All that remains, then, is the final indignity. In all senses but the administrative, Arsenal’s campaign is over. A season that seemed so rich in promise has curdled into regret. There are three more games to play, an obligation and an ordeal, but nothing tangible to play for: the Premier League title is gone for another year; as of Wednesday, the Champions League too.
That would be painful enough. Worse is that, with the bruises from that defeat still livid, Mikel Arteta and his players must arrange themselves into a guard of honour to welcome Liverpool onto the pitch at Anfield. A fixture that might have been a championship decider is a Calvary instead: the desolate and the defeated bowing to their conquerors.
The energy around Arsenal this season has felt restless, at times almost wild. The early years of Arteta’s tenure were marked by a methodical, trust-the-process approach, a sense that his determination to exploit every marginal gain – the set-piece coaching and training ground Labrador and possibly apocryphal pickpockets – would deliver something tangible, something heavy and metallic, eventually.

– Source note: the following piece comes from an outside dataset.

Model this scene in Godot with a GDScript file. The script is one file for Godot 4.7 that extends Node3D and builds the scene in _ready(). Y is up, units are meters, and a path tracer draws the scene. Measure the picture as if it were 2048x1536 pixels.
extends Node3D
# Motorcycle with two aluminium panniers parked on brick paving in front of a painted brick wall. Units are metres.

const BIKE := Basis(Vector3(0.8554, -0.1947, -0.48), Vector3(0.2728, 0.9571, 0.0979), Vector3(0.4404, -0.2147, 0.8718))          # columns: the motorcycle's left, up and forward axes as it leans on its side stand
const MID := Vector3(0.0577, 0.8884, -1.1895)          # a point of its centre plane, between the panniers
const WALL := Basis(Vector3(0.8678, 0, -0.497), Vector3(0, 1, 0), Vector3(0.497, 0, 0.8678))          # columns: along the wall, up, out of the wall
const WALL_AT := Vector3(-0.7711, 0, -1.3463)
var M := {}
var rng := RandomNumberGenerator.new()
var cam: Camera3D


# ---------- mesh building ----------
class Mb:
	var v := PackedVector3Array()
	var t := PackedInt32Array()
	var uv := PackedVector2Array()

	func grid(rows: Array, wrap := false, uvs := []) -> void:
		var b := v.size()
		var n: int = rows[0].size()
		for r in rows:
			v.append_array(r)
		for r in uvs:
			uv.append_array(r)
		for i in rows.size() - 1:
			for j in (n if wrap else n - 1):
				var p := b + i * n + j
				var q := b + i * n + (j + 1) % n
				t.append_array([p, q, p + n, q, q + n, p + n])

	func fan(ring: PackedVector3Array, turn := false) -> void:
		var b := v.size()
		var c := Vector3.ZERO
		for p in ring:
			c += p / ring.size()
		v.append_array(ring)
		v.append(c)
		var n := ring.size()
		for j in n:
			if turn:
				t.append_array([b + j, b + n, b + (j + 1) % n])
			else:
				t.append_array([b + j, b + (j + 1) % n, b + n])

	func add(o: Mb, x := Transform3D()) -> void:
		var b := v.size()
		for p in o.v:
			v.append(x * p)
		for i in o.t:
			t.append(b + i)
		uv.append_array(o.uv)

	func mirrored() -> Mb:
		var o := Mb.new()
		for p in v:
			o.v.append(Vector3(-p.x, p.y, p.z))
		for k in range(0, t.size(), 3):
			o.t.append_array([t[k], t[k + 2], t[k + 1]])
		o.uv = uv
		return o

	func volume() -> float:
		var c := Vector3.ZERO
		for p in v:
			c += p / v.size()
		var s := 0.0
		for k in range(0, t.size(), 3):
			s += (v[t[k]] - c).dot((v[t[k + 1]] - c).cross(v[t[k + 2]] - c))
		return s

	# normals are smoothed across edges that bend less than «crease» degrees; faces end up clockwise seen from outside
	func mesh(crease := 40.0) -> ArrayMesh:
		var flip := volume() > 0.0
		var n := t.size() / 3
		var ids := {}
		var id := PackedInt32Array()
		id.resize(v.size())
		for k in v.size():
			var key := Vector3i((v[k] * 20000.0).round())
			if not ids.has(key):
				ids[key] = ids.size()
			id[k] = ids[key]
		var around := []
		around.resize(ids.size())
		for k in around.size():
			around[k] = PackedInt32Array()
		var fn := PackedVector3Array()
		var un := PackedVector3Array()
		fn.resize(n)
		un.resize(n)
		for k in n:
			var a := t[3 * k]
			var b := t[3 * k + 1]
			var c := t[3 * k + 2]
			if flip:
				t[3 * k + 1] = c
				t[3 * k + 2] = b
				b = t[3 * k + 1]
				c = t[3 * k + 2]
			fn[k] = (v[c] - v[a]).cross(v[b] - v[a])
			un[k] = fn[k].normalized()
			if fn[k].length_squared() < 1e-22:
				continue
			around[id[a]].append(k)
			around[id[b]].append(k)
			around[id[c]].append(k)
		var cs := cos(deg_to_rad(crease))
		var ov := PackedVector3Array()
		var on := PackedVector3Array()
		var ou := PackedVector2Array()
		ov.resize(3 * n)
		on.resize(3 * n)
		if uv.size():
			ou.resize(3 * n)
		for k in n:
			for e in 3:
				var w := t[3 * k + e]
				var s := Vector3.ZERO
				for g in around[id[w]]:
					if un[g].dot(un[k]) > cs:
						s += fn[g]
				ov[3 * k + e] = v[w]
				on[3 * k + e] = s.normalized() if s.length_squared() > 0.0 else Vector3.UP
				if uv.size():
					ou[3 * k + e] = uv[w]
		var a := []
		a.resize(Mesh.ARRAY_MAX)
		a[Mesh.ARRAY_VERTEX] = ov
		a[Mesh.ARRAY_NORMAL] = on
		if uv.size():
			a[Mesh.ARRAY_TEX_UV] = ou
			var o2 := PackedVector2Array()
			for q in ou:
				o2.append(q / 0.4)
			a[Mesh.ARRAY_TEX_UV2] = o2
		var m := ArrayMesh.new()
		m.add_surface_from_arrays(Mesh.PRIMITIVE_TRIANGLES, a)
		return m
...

The contrast, now, is stark. A desperation, an urgency has set in, both off the pitch and on it. A small but commendably committed section of the fanbase has spent much of the season constructing an elaborate conspiracy theory that appears to centre on the idea that neither the Premier League nor UEFA, as represented by their whistle-wielding henchmen, wants a globally popular and intensely marketable London-based club to end up as champions.
At the Emirates last week, the fourth official had to man-mark Arteta to prevent him bouncing onto the pitch during the first leg against Paris Saint-Germain. He explained, before the return game, that actually Liverpool had won the title this season with fewer points than Arsenal acquired in the last two, neglecting to mention that this season is not yet over.
In the aftermath of elimination, during an excruciatingly awkward interview with CBS Sports’s remarkably composed Anita Nneka Jones, he claimed not only that there had not been a “better team” in the Champions League than Arsenal, but that several members of Paris Saint-Germain’s coaching staff had told him so. Luis Enrique, his PSG. counterpart, denied that version of events.
A tendency to try and talk a more appealing reality into existence appears to have extended to his players, too: Declan Rice mentioned after the game that Arsenal had run PSG close despite missing “five or six” key members of the squad, which rather overestimates the importance of Takehiro Tomiyasu. (The correct estimate is “definitely two, maybe three.”)
This frenzy is not especially hard to understand. Arsenal seemed, at the start of the season, like the most obvious contenders to the league’s hegemon, Manchester City; when Pep Guardiola’s team started, and continued, to stumble, it felt like Arsenal’s time had come. To a fanbase now entering a 22nd year without a Premier League title, this has been a golden opportunity, wasted.
For Arteta, though, it represents the first real moment of peril in his managerial career. The progress Arsenal have made under his aegis is indisputable. He has taken a team drifting as close to irrelevance as a modern superclub can and restored them to the front rank of powers in England. He has done it with a wage bill that is both enormous compared to all but three or four teams in Europe and some way behind those of Manchester City, Liverpool and Manchester United.
In return, Arsenal’s fans have done as instructed. They have trusted the process. They have accepted that Arteta was taking them on a journey. Their patience, though, is not limitless. The point of a journey, after all, is that it has a destination. Arteta has one more season to reach it, or he might find that all of that energy, all of that frenzy is turned towards him.